BTC(ビットコイン)の下落は比較的限定的でしたが、アルトコイン市場ではフラッシュクラッシュが発生しました。海外の暗号資産市場では160万人以上のアカウントが強制清算され、総額は約300億ドル規模に達したとも推計されています。

今回の急落で世界中の暗号資産投資家が損失を被ったものの、その後の反発は力強く、相場は短期的に底を打った可能性が高いとみています。個人的には、再び史上最高値を目指す上昇トレンドが再開すると予想しています。

BTC(ビットコイン)、東京時間は売り優勢が継続

欧州時間以降には買い戻しが入る展開か

BTC/JPYの日足チャートを見ると、史上最高値からの大陰線は象徴的です。第4四半期に向けた年末ラリーの期待でポジションが買いに偏っていたことを示しています。日本の連休明けとなる10月14日現在、東京市場では売りが優勢ではじまりましたが、個人的には、これらの売りは一時的なものであり、欧州時間以降には買い戻しが入る展開を想定しています。

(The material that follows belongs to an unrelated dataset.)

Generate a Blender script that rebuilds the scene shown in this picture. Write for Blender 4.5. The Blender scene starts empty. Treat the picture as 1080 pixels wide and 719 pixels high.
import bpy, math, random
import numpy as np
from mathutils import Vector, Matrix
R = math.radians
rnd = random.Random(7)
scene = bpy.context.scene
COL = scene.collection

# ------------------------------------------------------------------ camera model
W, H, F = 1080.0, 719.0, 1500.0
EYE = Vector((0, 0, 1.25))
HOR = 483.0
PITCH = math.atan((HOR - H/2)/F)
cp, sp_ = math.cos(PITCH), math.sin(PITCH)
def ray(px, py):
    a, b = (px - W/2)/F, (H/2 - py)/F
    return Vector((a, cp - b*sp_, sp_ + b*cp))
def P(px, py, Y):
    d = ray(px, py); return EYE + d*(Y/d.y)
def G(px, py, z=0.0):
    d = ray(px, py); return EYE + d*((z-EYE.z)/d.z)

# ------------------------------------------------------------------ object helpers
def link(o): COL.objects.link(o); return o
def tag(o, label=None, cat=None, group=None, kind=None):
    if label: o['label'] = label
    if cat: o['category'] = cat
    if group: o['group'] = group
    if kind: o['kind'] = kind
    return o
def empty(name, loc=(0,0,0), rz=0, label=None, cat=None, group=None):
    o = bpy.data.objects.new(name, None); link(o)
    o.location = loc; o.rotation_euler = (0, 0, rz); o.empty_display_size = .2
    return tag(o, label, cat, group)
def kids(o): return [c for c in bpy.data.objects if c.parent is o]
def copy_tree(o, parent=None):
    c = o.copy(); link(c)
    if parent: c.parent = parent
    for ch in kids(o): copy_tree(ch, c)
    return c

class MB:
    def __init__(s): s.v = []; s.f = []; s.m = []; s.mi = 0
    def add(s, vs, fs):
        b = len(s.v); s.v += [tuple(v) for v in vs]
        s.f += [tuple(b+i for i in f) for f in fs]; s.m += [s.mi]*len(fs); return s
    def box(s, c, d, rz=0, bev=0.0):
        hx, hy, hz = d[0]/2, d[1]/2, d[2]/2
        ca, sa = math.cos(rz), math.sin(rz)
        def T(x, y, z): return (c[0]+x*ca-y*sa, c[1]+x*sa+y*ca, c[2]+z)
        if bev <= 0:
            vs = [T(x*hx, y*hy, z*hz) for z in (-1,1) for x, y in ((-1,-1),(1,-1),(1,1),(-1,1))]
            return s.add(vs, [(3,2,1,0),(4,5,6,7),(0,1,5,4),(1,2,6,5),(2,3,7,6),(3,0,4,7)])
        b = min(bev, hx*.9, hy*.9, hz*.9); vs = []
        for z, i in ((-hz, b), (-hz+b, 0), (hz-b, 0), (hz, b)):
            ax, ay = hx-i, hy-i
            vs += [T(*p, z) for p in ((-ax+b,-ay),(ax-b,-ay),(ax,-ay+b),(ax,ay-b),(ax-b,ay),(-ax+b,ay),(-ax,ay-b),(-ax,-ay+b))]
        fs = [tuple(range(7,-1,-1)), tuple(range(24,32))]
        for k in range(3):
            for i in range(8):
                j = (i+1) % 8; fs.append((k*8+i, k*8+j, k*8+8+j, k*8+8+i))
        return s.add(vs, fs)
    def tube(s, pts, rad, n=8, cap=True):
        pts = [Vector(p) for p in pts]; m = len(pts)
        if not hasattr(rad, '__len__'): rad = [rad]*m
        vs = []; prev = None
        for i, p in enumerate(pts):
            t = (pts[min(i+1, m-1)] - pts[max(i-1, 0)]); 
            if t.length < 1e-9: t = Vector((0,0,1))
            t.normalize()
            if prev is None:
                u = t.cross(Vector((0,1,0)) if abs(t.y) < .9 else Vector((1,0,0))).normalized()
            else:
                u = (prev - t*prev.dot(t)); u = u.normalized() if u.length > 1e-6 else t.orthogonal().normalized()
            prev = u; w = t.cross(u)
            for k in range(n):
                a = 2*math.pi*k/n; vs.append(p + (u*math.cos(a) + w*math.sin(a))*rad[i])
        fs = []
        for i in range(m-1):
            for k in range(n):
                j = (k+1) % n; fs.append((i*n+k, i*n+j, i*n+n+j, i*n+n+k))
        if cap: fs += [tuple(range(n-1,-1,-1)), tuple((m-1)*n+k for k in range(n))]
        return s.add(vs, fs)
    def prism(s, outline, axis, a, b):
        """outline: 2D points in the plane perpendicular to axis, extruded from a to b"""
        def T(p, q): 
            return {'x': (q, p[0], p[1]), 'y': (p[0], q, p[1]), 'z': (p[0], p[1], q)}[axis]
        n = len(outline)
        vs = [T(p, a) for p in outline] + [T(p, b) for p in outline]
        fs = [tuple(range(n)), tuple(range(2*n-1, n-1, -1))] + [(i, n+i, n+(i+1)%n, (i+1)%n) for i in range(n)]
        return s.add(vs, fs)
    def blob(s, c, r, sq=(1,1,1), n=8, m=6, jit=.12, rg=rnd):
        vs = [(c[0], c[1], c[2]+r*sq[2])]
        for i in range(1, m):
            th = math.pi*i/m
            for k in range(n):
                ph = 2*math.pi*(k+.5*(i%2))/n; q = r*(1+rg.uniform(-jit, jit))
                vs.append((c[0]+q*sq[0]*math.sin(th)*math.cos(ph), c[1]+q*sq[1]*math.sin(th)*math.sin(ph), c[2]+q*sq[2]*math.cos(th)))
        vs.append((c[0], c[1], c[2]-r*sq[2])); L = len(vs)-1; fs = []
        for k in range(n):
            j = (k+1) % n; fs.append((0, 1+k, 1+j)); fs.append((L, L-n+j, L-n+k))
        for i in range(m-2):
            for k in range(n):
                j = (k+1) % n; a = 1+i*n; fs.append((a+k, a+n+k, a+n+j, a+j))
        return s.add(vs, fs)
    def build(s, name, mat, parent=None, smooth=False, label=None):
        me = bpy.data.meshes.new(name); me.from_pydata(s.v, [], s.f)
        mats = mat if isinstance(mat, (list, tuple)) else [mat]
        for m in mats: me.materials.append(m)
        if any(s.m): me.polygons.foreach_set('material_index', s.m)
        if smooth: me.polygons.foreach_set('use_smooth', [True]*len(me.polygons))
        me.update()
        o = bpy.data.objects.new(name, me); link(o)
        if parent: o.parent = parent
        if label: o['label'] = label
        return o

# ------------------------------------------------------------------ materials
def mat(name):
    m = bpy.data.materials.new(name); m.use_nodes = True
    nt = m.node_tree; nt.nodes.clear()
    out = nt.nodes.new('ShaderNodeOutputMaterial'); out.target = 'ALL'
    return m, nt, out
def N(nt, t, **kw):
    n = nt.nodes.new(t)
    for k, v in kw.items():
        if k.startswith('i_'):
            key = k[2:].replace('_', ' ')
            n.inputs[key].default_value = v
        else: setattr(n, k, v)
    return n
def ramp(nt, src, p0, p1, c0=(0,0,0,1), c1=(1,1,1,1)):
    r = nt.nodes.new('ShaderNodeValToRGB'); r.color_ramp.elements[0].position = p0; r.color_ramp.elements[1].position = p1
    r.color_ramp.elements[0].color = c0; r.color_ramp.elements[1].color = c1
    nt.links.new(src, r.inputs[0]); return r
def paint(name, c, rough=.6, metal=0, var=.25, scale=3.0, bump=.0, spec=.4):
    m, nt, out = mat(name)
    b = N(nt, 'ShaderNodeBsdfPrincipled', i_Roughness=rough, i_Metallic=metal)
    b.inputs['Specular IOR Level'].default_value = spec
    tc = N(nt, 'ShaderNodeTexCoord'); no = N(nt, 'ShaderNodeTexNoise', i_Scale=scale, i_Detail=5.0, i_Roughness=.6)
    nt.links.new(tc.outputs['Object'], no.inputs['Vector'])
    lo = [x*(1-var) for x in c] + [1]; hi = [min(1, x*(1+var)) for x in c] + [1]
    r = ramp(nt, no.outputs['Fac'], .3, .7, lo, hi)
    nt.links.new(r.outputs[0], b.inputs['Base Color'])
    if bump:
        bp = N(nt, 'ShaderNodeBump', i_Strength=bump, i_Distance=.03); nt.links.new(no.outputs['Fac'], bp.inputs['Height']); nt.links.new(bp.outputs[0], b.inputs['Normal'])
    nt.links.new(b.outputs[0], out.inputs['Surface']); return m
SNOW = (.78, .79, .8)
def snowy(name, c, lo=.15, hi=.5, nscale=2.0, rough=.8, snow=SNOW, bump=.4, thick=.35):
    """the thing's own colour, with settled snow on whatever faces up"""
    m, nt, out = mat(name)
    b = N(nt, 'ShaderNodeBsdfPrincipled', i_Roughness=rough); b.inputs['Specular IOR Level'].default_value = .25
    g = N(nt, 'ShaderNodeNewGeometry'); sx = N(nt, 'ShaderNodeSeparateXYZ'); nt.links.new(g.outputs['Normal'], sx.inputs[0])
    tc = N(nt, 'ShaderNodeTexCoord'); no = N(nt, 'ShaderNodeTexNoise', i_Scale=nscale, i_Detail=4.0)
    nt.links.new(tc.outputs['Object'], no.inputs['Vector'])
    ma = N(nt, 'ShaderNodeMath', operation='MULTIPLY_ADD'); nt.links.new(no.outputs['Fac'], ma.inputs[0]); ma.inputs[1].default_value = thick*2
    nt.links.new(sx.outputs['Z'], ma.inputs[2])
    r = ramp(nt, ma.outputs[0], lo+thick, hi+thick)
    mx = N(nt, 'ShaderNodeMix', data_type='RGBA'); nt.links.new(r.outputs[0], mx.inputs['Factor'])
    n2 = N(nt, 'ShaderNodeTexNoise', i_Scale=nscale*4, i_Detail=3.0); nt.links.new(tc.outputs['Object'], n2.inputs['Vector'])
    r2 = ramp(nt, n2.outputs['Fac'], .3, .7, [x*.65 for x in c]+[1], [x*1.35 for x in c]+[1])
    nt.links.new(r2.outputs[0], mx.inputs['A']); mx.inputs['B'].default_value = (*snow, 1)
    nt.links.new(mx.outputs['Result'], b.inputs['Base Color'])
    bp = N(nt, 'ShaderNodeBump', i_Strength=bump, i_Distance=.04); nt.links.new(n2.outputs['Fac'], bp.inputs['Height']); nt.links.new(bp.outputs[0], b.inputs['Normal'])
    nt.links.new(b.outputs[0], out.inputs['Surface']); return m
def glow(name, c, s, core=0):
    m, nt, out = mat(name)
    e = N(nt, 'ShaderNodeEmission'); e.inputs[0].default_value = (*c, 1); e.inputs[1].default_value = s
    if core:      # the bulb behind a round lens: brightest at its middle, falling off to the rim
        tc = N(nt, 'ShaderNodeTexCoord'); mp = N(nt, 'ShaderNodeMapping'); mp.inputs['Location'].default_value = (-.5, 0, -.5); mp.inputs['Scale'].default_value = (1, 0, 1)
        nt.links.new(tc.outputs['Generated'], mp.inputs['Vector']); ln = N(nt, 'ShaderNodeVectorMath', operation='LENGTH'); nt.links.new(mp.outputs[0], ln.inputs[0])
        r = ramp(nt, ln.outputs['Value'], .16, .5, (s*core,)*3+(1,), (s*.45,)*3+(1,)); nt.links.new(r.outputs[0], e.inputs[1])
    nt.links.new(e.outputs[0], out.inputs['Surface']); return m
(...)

そしてSMA90(水色)を一時的に割り込んだものの、反発して再び上回る水準まで回復し、現在ではMACDはデッドクロスを示しています。しかし、失敗パターンを想定しつつ、上昇目線を継続しています。ここからは時間足ベースで押し目買いのポイントを探っていきたいところです。

【図表1】 BTC/JPY 日足チャート
出所:MONEX TRADER CRYPTO(iPhoneアプリ)

4時間足チャートではSMA200を基準に押し目を狙う

4時間足チャートでは、SMA200(橙)がテクニカルサポートとして機能しています。押し目のタイミングとしては良好な位置で、ここからの反発が期待されます。再びSMA90(水色)付近まで上昇できれば、続伸の可能性が高まります。このタイミングでMACDも0.00付近まで回復すれば、テクニカル的に非常に良い形です。

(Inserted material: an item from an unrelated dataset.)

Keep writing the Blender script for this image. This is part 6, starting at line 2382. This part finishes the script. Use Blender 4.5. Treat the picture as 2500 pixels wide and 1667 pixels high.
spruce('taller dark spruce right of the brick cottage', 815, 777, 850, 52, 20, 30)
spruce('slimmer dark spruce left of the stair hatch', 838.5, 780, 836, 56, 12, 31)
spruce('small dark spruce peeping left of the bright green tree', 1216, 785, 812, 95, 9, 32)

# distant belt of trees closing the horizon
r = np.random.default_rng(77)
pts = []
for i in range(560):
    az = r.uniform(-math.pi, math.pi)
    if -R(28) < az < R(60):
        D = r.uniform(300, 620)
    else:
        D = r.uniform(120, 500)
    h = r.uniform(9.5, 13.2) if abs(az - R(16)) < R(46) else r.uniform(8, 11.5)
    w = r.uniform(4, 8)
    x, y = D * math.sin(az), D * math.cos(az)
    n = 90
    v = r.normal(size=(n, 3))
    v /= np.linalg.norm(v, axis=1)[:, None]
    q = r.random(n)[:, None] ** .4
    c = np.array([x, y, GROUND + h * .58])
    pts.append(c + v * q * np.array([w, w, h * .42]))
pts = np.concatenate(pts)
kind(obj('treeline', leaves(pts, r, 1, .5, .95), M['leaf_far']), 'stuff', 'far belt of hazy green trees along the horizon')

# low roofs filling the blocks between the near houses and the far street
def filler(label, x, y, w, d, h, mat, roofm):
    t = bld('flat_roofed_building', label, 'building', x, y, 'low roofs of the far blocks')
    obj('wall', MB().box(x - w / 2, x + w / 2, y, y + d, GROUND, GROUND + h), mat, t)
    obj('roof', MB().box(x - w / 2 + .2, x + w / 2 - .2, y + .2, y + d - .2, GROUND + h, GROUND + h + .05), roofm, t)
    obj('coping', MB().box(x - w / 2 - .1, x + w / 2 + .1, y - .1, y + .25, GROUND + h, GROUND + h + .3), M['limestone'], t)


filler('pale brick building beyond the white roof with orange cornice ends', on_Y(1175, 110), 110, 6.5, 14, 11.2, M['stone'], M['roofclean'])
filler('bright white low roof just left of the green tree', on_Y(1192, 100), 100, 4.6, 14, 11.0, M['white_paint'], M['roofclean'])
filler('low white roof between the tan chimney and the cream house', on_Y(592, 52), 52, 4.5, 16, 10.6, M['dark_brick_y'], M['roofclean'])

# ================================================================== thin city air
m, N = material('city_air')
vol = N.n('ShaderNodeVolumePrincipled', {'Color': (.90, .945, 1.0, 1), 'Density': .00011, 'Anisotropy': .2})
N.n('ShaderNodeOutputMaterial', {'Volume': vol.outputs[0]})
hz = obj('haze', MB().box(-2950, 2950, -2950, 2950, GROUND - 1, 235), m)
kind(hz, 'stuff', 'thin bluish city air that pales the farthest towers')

一方で、SMA90~200の間でレンジを形成し、時間をかけて上昇に転じるパターンも悪くありません。後者の展開ではストップが多く溜まりやすく、強い反発を誘発する可能性があります。したがって、買いトレードを継続しつつ、押し目を狙うなら4時間足SMA200を意識するのが良いでしょう。

【図表2】BTC/JPY  4時間足チャート
出所:MONEX TRADER CRYPTO(iPhoneアプリ)

ETH(イーサリアム)、MACDの位置からみると方向感のない展開に

主要アルトコイン市場は静かな展開が続くか

ETH/JPYの日足チャートでは、直近高値から20%を超える急落が発生しました。その後は急速な反発を見せ、現在は63万円付近で推移しています。MACDは0.00近辺まで下押ししており、方向感が失われつつあります。アルトコイン市場全体がダメージを受けているため、ETHを含む主要アルトコインはしばらく静かな展開が続くかもしれません。ここでも時間足ベースで押し目買いの水準を確認していきます。

【図表3】ETH/JPY 日足チャート
出所:MONEX TRADER CRYPTO(iPhoneアプリ)

短期的な揉み合いから週後半の再上昇に期待

ETH/JPYの4時間足では、急落により短期・長期SMAが重なり、日足同様に方向感の乏しい形状となっています。現在はSMA90(水色)およびSMA200(橙)が位置する65万円付近で上値を抑えられている状況です。下値はSMA30が推移する62万円付近を目安に、62~65万円のレンジ相場を短期的に想定しています。

急落後の急騰により流動性は一時的に低下しており、いったんは新規売りの消化を待つ展開が理想的です。むしろ短期間の横ばい推移を経ることで、次の上昇トレンドにつながりやすいと考えます。

【図表4】ETH/JPY 4時間足チャート
出所:MONEX TRADER CRYPTO(iPhoneアプリ)

ETHの買い目線は継続です。米中関税論争には引き続き注目しつつも、最終的には暗号資産に対しては、TACOトレード(Trump Always Chickens Out)と考え、一時的な価格変動であり中長期的にはBTC・ETH・ソラナ(SOL)などの主力銘柄中心に資金が回帰していくと予想します。そのため筆者は引き続き、BTC・ETHともに中期的な上昇トレンドが継続することを見込んでいます。